The representations and other information you submitted indicate that the Fund is a trust fund established and jointly maintained by an employee organization and contributing employers for the purpose of providing covered participants with vacation and holiday benefits, which are among the benefits described in section 3(1) of ERISA. Accordingly, in the Department’s view, the Fund meets the definition of “employee welfare benefit plan” in section 3(1) of ERISA.(1)

This letter constitutes an advisory opinion under ERISA Procedure 76-1 (41 Fed. Reg. 36281, Aug. 27, 1976).

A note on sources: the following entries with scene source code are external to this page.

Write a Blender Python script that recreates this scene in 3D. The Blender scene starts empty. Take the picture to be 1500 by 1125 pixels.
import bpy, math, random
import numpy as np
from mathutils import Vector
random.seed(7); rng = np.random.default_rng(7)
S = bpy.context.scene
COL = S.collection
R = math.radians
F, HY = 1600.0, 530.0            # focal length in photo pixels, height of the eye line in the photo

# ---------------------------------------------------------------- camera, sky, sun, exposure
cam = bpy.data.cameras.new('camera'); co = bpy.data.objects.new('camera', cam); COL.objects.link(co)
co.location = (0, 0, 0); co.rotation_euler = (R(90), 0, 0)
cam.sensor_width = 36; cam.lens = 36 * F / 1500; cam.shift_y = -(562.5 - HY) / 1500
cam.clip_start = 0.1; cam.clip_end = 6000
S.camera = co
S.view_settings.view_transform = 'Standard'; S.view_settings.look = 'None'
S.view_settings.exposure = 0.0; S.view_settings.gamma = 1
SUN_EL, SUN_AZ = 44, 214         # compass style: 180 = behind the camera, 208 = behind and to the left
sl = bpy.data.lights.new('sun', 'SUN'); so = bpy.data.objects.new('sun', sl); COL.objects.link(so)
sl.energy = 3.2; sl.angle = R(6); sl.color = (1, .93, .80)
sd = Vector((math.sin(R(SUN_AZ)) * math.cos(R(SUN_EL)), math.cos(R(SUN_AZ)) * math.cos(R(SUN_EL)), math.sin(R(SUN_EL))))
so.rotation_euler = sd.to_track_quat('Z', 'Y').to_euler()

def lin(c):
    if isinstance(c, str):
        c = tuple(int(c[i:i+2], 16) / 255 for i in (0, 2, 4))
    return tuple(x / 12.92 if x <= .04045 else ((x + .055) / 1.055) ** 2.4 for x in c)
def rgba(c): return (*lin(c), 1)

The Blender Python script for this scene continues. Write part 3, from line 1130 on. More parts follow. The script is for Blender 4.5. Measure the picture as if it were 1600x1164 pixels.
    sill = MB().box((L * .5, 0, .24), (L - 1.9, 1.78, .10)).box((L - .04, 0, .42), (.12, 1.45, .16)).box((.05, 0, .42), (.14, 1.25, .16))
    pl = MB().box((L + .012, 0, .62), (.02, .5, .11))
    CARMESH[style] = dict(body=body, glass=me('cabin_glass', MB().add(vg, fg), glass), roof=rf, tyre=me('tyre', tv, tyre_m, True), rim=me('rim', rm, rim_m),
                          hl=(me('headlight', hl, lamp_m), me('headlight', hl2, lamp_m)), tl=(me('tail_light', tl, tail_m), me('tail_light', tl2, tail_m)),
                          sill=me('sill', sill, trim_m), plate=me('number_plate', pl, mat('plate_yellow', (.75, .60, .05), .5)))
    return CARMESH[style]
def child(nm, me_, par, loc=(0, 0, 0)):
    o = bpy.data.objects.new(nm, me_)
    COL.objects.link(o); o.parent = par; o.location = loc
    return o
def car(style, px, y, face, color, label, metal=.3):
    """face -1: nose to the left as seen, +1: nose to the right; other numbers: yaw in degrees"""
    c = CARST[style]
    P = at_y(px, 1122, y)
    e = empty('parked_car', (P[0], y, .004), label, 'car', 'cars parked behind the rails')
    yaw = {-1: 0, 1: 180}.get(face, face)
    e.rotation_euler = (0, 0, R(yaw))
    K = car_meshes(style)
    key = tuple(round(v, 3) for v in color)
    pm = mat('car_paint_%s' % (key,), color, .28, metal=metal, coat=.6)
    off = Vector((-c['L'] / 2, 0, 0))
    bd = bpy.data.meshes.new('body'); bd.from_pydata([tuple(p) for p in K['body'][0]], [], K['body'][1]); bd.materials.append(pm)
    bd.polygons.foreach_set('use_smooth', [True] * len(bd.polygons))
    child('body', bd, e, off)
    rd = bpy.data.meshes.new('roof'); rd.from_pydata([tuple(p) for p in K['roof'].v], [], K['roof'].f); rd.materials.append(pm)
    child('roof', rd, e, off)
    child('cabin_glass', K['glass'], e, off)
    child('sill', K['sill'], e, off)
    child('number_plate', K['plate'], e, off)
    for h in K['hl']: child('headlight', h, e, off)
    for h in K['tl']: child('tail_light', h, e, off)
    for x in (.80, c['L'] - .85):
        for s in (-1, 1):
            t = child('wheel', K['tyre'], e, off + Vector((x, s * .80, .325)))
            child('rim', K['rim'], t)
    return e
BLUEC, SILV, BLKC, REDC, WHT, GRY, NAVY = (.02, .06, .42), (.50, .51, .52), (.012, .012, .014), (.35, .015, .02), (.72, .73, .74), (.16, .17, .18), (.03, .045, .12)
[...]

Accordingly, this letter is issued subject to the provisions of the procedure, including section 10 relating to the effect of advisory opinions.

Sincerely,
John J. Canary
Chief, Division of Coverage, Reporting and Disclosure
Office of Regulations and Interpretations

Footnotes

  1. Nothing in your submission indicates the Fund provides retirement income or results in a deferral of income by employees to termination of covered employment or beyond. Accordingly, this letter does not need to address whether the definition of “employee pension benefit plan” in ERISA section 3(2) would include the Fund.